One useful tool in our trading toolbox is the Bollinger Band. Bollinger bands are upper and lower trading bands plotted at standard deviation levels above and below a moving average. Selecting a 2 standard deviation for the upper band and a -2 standard deviation for the lower band would mean, according to statistical theory, that 95% of all price observations would reside within these bands. 68% of all price observations would fall between these bands if a 1 standard deviation and a -1 standard deviation were used.
Does this mean we have discovered a fool proof method to predict stock prices? This is hardly the case. More realistically, Bollinger bands help us make more informed decisions in two ways. First, a time period such as 20 days is often associated with typical bands in most charting software.
This gives the trader an indication of where the stock price has been but not necessarily where it is going. When the price is reaching for the upper band, it is probable that a price correction is due. Probable is the key word here. Secondly, because of this use of standard deviations, the trader can determine visually whether or not consolidation or price volatility is occurring. A tightening band (consolidation) may signal an upcoming breakout while a widening band (volatility) may signal a change in price direction. May is the key word here.

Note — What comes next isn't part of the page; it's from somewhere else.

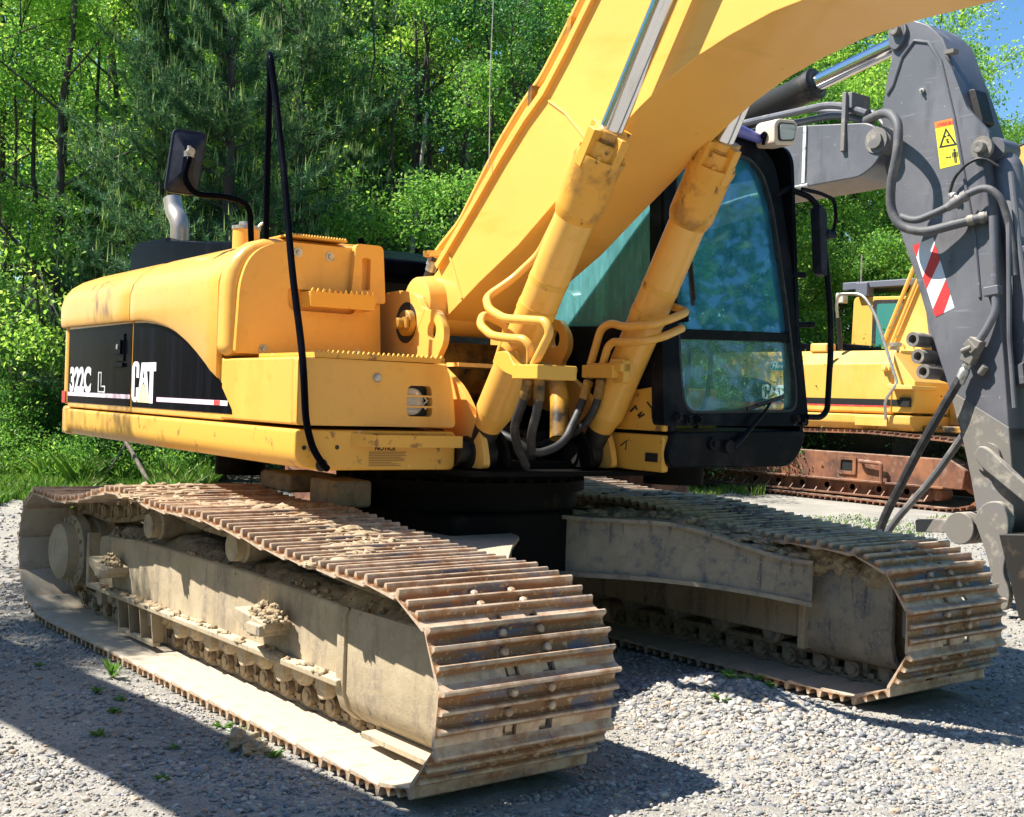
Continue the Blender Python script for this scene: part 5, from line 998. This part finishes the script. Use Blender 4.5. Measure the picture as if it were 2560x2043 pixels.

As with many popular, technical indicators such as the 50 day moving average as well as Bollinger bands, the predictive value is proportional to the popularity of the indicator. The more traders looking at the signal, the more predictive it becomes. This is beneficial to a point as the market tends to absorb and adjust to methods that have saturated the trading world. Regardless, show me an upward trending stock with a consolidating set of Bollinger bands, and I will show you a profitable trade.